Abstract
M.A. (Politics)
The study undertakes to establish whether the Arab uprisings of 2011 can be
understood as the product of a process of contagion or diffusion, and to
analyse how protests spread between Tunisia, Egypt and Libya. A framework
of diffusion is developed from the literature in light of which the protests in
these countries are analysed. Furthermore, the aim is to determine whether
the outcomes of the uprisings have resulted in Tunisia, Egypt and Libya being
any more democratic than they were before. For this purpose, political
conditions in these countries are analysed against a framework of democratic
transition.
The study finds that the protests in late 2010 and 2011 did in fact originate in
Tunisia and spread to Egypt and then Libya through a process of diffusion, by
which adopters in Egypt and Libya emulated the behaviour of protesters in
Tunisia who had demonstrated a successful innovation. Evidence for this is
found in the analysis of the elements and mechanisms of the diffusion
process, specifically in the master frames of protesters, particular features of
protests common to all three countries, and similarities and channels of
communication between transmitters and adopters.

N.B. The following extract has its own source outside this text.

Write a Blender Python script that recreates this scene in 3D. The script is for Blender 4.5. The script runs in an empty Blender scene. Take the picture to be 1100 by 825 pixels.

Only in Tunisia is the outcome of the uprising found to have produced
democratic results. The country has met most of the procedural requirements
of democracy in addition to developing many key democratic values in the
transition process. In Egypt, the state has reverted back to the control of the
old regime’s security apparatus, and Egyptians enjoy even less protection of
human and civil rights than before. The failure of Libya’s transitional
authorities to harness the rogue militias that emerged after the civil war has
resulted in the virtual absence of the rule of law and the almost complete
delegitimisation of the country’s young democratic institutions. With the
emergence of two rival parliaments Libya risks further descent into chaos.